==== Data ====
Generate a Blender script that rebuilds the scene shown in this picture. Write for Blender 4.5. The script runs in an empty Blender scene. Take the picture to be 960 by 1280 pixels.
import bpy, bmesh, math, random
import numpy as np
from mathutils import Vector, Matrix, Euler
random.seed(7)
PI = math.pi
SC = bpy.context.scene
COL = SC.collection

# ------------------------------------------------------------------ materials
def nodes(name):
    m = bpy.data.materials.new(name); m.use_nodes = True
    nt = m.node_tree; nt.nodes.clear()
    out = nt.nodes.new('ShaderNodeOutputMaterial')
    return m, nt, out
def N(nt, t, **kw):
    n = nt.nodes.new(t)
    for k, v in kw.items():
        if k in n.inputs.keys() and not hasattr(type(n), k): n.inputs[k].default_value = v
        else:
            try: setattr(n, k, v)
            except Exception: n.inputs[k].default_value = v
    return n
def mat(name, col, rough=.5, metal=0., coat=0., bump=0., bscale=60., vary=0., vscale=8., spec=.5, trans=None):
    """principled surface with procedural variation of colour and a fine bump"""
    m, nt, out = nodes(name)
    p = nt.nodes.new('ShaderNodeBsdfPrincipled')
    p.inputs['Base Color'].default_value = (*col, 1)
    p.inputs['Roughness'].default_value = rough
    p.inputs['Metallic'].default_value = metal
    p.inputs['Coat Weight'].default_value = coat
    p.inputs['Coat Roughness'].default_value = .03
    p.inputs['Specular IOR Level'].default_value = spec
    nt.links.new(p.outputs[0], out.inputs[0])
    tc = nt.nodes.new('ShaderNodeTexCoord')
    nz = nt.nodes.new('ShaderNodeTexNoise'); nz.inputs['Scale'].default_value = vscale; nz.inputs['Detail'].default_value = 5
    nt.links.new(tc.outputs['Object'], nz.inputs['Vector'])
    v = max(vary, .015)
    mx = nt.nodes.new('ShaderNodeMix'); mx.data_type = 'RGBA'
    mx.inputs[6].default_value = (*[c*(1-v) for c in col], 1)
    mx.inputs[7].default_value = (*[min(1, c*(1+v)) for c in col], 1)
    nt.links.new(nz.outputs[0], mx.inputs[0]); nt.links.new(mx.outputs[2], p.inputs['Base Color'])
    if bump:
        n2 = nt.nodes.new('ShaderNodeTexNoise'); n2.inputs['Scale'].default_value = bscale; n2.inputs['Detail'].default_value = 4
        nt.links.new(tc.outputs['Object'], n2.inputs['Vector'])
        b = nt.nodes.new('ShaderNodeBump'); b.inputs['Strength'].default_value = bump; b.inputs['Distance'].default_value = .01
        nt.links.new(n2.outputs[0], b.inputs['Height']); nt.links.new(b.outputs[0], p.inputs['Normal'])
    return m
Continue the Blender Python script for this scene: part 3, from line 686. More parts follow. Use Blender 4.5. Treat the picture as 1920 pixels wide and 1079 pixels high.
====
*Brief*. Print, please, the lines from the first line of the material through the line that contains "COL = SC.collection", exactly as written and with nothing added.

*Correct output*.
Generate a Blender script that rebuilds the scene shown in this picture. Write for Blender 4.5. The script runs in an empty Blender scene. Take the picture to be 960 by 1280 pixels.
import bpy, bmesh, math, random
import numpy as np
from mathutils import Vector, Matrix, Euler
random.seed(7)
PI = math.pi
SC = bpy.context.scene
COL = SC.collection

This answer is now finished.